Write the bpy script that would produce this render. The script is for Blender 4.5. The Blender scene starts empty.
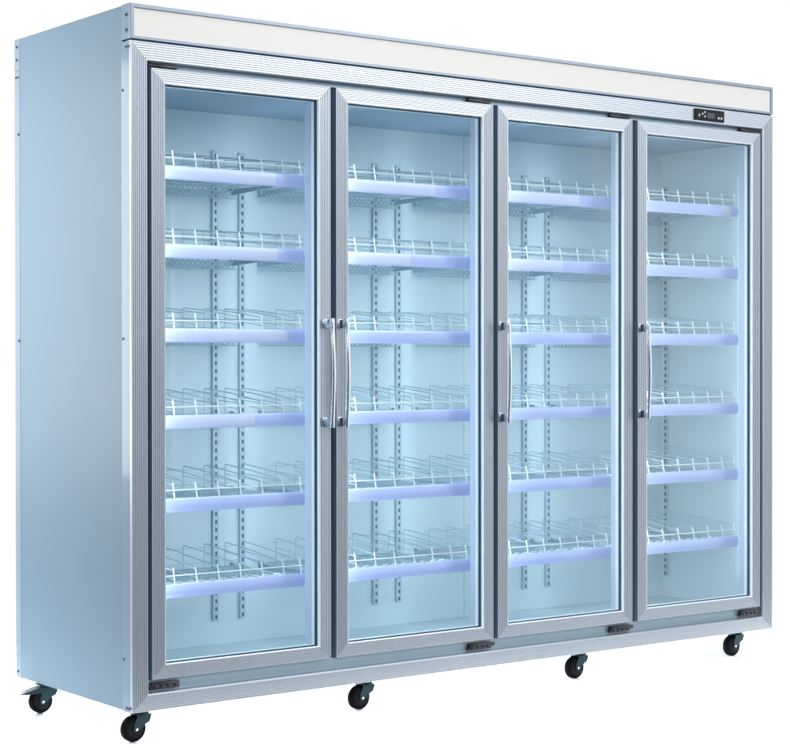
import bpy, bmesh, math, random
from mathutils import Vector, Matrix
random.seed(4)
sc = bpy.context.scene
C = sc.collection

# ------------------------------------------------------------------ sizes (metres)
W, D, H = 2.611, 0.729, 1.95          # cabinet width, depth, height without its wheels
FLOOR = -0.088                        # the cabinet's underside is z = 0
WALL_Y = 0.505                        # inner back wall
DOORS = [(0.065, 0.668), (0.688, 1.296), (1.315, 1.908), (1.933, 2.543)]
SHELF_X = [(0.092, 0.6335), (0.725, 1.2725), (1.350, 1.8925), (1.975, 2.5245)]
RAIL_TOP = [1.5225, 1.3000, 1.0600, 0.8130, 0.5760, 0.3325]

# ------------------------------------------------------------------ materials
def new_mat(name):
    m = bpy.data.materials.new(name); m.use_nodes = True
    nt = m.node_tree; nt.nodes.clear()
    out = nt.nodes.new('ShaderNodeOutputMaterial')
    return m, nt, out

def principled(name, col, rough=.5, metal=0., coat=0., noise=0., nscale=40., stretch=(1, 1, 1),
               rvar=0., bump=0., spec=.5, emit=None, estr=0., alpha=1., trans=0.):
    m, nt, out = new_mat(name)
    b = nt.nodes.new('ShaderNodeBsdfPrincipled')
    nt.links.new(b.outputs[0], out.inputs[0])
    b.inputs['Base Color'].default_value = (*col, 1)
    b.inputs['Roughness'].default_value = rough
    b.inputs['Metallic'].default_value = metal
    b.inputs['Coat Weight'].default_value = coat
    b.inputs['Coat Roughness'].default_value = .08
    b.inputs['Specular IOR Level'].default_value = spec
    b.inputs['Transmission Weight'].default_value = trans
    if emit:
        b.inputs['Emission Color'].default_value = (*emit, 1)
        b.inputs['Emission Strength'].default_value = estr
    if noise or rvar or bump:
        tc = nt.nodes.new('ShaderNodeTexCoord')
        mp = nt.nodes.new('ShaderNodeMapping'); mp.inputs['Scale'].default_value = stretch
        n = nt.nodes.new('ShaderNodeTexNoise'); n.inputs['Scale'].default_value = nscale
        n.inputs['Detail'].default_value = 5
        nt.links.new(tc.outputs['Object'], mp.inputs[0]); nt.links.new(mp.outputs[0], n.inputs[0])
        if noise:
            mr = nt.nodes.new('ShaderNodeMapRange')
            mr.inputs['To Min'].default_value = 1 - noise; mr.inputs['To Max'].default_value = 1 + noise
            mx = nt.nodes.new('ShaderNodeVectorMath'); mx.operation = 'SCALE'
            mx.inputs[0].default_value = col
            nt.links.new(n.outputs[0], mr.inputs[0]); nt.links.new(mr.outputs[0], mx.inputs['Scale'])
            nt.links.new(mx.outputs[0], b.inputs['Base Color'])
        if rvar:
            mr = nt.nodes.new('ShaderNodeMapRange')
            mr.inputs['To Min'].default_value = rough - rvar; mr.inputs['To Max'].default_value = rough + rvar
            nt.links.new(n.outputs[0], mr.inputs[0]); nt.links.new(mr.outputs[0], b.inputs['Roughness'])
        if bump:
            bp = nt.nodes.new('ShaderNodeBump'); bp.inputs['Strength'].default_value = bump
            bp.inputs['Distance'].default_value = .002
            nt.links.new(n.outputs[0], bp.inputs['Height']); nt.links.new(bp.outputs[0], b.inputs['Normal'])
    return m

def glass_mat():
    m, nt, out = new_mat('clear_glass')
    tr = nt.nodes.new('ShaderNodeBsdfTransparent'); tr.inputs[0].default_value = (.955, .985, .985, 1)
    gl = nt.nodes.new('ShaderNodeBsdfGlossy'); gl.inputs['Roughness'].default_value = .015
    fr = nt.nodes.new('ShaderNodeFresnel'); fr.inputs['IOR'].default_value = 1.45
    mul = nt.nodes.new('ShaderNodeMath'); mul.operation = 'MULTIPLY'; mul.inputs[1].default_value = .10
    mx = nt.nodes.new('ShaderNodeMixShader')
    nt.links.new(fr.outputs[0], mul.inputs[0]); nt.links.new(mul.outputs[0], mx.inputs[0])
    nt.links.new(tr.outputs[0], mx.inputs[1]); nt.links.new(gl.outputs[0], mx.inputs[2])
    nt.links.new(mx.outputs[0], out.inputs[0])
    return m

def emit_mat(name, col, s):
    m, nt, out = new_mat(name)
    e = nt.nodes.new('ShaderNodeEmission'); e.inputs[0].default_value = (*col, 1); e.inputs[1].default_value = s
    nt.links.new(e.outputs[0], out.inputs[0])
    return m

M = dict(
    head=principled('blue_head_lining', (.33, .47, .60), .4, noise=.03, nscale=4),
    paint=principled('steel_blue_paint', (.245, .375, .48), .5, noise=.03, nscale=3, rvar=.04, bump=.03),
    trim=principled('corner_trim_paint', (.32, .45, .55), .30, coat=.4, noise=.02, nscale=5),
    alu=principled('anodised_aluminium', (.60, .65, .69), .34, metal=.82, noise=.02, nscale=8, rvar=.03, stretch=(1, 1, 1)),
    alub=principled('canopy_frame_aluminium', (.30, .36, .42), .35, metal=.6, noise=.03, nscale=20),
    sign=principled('white_acrylic', (.76, .74, .69), .28, coat=.35, noise=.015, nscale=2),
    gasket=principled('dark_gasket', (.025, .075, .14), .6, spec=.2, noise=.1, nscale=60),
    ledge=principled('blue_grey_ledge', (.38, .48, .54), .4, metal=.3, noise=.04, nscale=15),
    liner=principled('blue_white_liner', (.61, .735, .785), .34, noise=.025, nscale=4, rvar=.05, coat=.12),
    jamb=principled('pale_jamb_plastic', (.60, .70, .86), .22, coat=.3),
    white=principled('white_plastic', (.86, .90, .92), .35),
    glass=glass_mat(),
    chrome=principled('polished_chrome', (.80, .82, .86), .14, metal=1., rvar=.03, nscale=20),
    hinge=principled('dark_hinge_metal', (.075, .075, .085), .3, metal=.8, noise=.35, nscale=90),
    wire=principled('white_coated_wire', (.84, .90, .93), .28, coat=.3),
    deck=principled('blue_grey_shelf_metal', (.34, .48, .56), .42, noise=.03, nscale=20),
    rail=principled('lavender_plastic_rail', (.50, .585, .98), .25, coat=.55, noise=.03, nscale=9, stretch=(1, 1, .2)),
    insert=principled('pale_paper_insert', (.66, .71, .985), .28, coat=.5),
    zinc=principled('galvanised_upright', (.46, .58, .66), .4, metal=.2, noise=.06, nscale=50),
    hole=principled('slot_shadow', (.07, .12, .17), .8),
    black=principled('black_plastic', (.006, .006, .010), .3, spec=.2),
    screen=principled('dim_display', (.035, .05, .07), .2),
    icon=emit_mat('lit_icon', (.75, .85, 1.), .8),
    rubber=principled('black_rubber', (.004, .004, .005), .6, spec=.08, noise=.2, nscale=60, bump=.1),
    hub=principled('dark_hub_plastic', (.006, .006, .008), .35, spec=.15),
    fork=principled('dark_zinc_fork', (.030, .055, .066), .30, metal=.8, noise=.12, nscale=60),
    bolt=principled('bright_bolt', (.8, .82, .84), .2, metal=1.),
    screw=principled('dark_screw', (.16, .20, .25), .35, metal=.8),
    bead=principled('highlight_bead_white', (.93, .95, .97), .3, metal=.0, coat=.4),
    greywire=principled('grey_blue_wire', (.43, .57, .64), .3, coat=.2),
    gapblue=principled('blue_mullion_face', (.15, .235, .31), .5, spec=.3, noise=.1, nscale=12),
    led_dim=emit_mat('dim_led_diffuser', (.80, .92, 1.), 4.0),
    led=emit_mat('led_diffuser', (.88, .945, 1.), 23.0),
    floor=principled('white_floor', (.94, .94, .94), .7, noise=.01, nscale=2),
)

# ------------------------------------------------------------------ mesh helpers
def link(name, me, parent=None):
    o = bpy.data.objects.new(name, me); C.objects.link(o)
    if parent: o.parent = parent
    return o

def finish(name, bm, mats, parent=None, smooth=False, recalc=True):
    if recalc: bmesh.ops.recalc_face_normals(bm, faces=bm.faces)
    me = bpy.data.meshes.new(name); bm.to_mesh(me); bm.free()
    for m in (mats if isinstance(mats, (list, tuple)) else [mats]): me.materials.append(M[m])
    if smooth:
        me.polygons.foreach_set('use_smooth', [True] * len(me.polygons))
        me.set_sharp_from_angle(angle=math.radians(35))
    return link(name, me, parent)

def box(bm, a, b, mat=0, bev=0., seg=2):
    x0, y0, z0 = a; x1, y1, z1 = b
    vs = [bm.verts.new(p) for p in ((x0,y0,z0),(x1,y0,z0),(x1,y1,z0),(x0,y1,z0),(x0,y0,z1),(x1,y0,z1),(x1,y1,z1),(x0,y1,z1))]
    fs = [bm.faces.new([vs[i] for i in f]) for f in ((3,2,1,0),(4,5,6,7),(0,1,5,4),(1,2,6,5),(2,3,7,6),(3,0,4,7))]
    for f in fs: f.material_index = mat
    if bev:
        es = list({e for f in fs for e in f.edges})
        r = bmesh.ops.bevel(bm, geom=es, offset=bev, segments=seg, affect='EDGES', profile=.5)
        for f in r['faces']: f.material_index = mat

def tube(bm, pts, r, n=8, mat=0, cap=True):
    pts = [Vector(p) for p in pts]; rings = []
    ref = None
    for i, p in enumerate(pts):
        if i == 0: t = pts[1] - p
        elif i == len(pts) - 1: t = p - pts[i-1]
        else: t = (pts[i+1] - p).normalized() + (p - pts[i-1]).normalized()
        t.normalize()
        if ref is None:
            ref = Vector((0, 0, 1)) if abs(t.z) < .9 else Vector((1, 0, 0))
        s = t.cross(ref).normalized(); u = s.cross(t).normalized(); ref = u
        rr = r[i] if isinstance(r, (list, tuple)) else r
        rings.append([bm.verts.new(p + (s*math.cos(a) + u*math.sin(a))*rr) for a in [2*math.pi*k/n for k in range(n)]])
    for a, b in zip(rings, rings[1:]):
        for k in range(n):
            f = bm.faces.new((a[k], a[(k+1) % n], b[(k+1) % n], b[k])); f.material_index = mat
    if cap:
        bm.faces.new(rings[0]).material_index = mat; bm.faces.new(rings[-1]).material_index = mat

def disc_solid(bm, c, axis, prof, n=40, mat=0):
    """lathe: prof = [(along axis, radius)] about axis through c"""
    ax = Vector(axis).normalized(); ref = Vector((0, 0, 1)) if abs(ax.z) < .9 else Vector((1, 0, 0))
    s = ax.cross(ref).normalized(); u = s.cross(ax); rings = []
    for a, r in prof:
        rings.append([bm.verts.new(Vector(c) + ax*a + (s*math.cos(t) + u*math.sin(t))*max(r, 1e-5)) for t in [2*math.pi*k/n for k in range(n)]])
    for a, b in zip(rings, rings[1:]):
        for k in range(n):
            bm.faces.new((a[k], a[(k+1) % n], b[(k+1) % n], b[k])).material_index = mat
    bm.faces.new(rings[0]).material_index = mat; bm.faces.new(rings[-1]).material_index = mat

def mitred(bm, x0, z0, x1, z1, prof, mat=0, insets=(1, 1, 1, 1), side=None):
    """rectangular frame with mitred corners; prof = closed [(inward offset, y)]; insets scale it for left, bottom, right, top"""
    L, B, R, T = insets; rings = []
    for sx, sz in ((0, 0), (1, 0), (1, 1), (0, 1)):
        ring = []
        for u, y in prof:
            x = x1 - u*R if sx else x0 + u*L
            z = z1 - u*T if sz else z0 + u*B
            ring.append(bm.verts.new((x, y, z)))
        rings.append(ring)
    n = len(prof)
    for i in range(4):
        a, b = rings[i], rings[(i+1) % 4]
        for k in range(n):
            bm.faces.new((a[k], a[(k+1) % n], b[(k+1) % n], b[k])).material_index = side if (side is not None and k == 0) else mat

def ribbed(width, count, yf, yb, lip=.004, depth=.0034, inner=None):
    """profile with a smooth lip, then ribs, then a bright inner chamfer"""
    p = [(0, yb), (0, yf + .0012), (.0010, yf)]
    rw = (width - 2*lip) / count
    for i in range(count):
        u = lip + i*rw
        p += [(u, yf), (u + rw*.10, yf + depth), (u + rw*.38, yf + depth), (u + rw*.52, yf + .0002), (u + rw*.92, yf)]
    p += [(width - .0035, yf), (width, yf + .004)]
    p += [(width, yb)]
    return p

def wall_sheet(name, a, b, mat, parent, bev=.0):
    bm = bmesh.new(); box(bm, a, b, 0, bev); return finish(name, bm, mat, parent)

# ------------------------------------------------------------------ the refrigerator
fridge = link('display_refrigerator', None)
fridge.location = (0, 0, 0)
fridge['label'] = 'pale steel-blue four-door upright display refrigerator with glass doors, empty shelves and black casters'
fridge['category'] = 'refrigerator'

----

Pick out each line containing the string "scene" and copy it.

Write the bpy script that would produce this render. The script is for Blender 4.5. The Blender scene starts empty.
sc = bpy.context.scene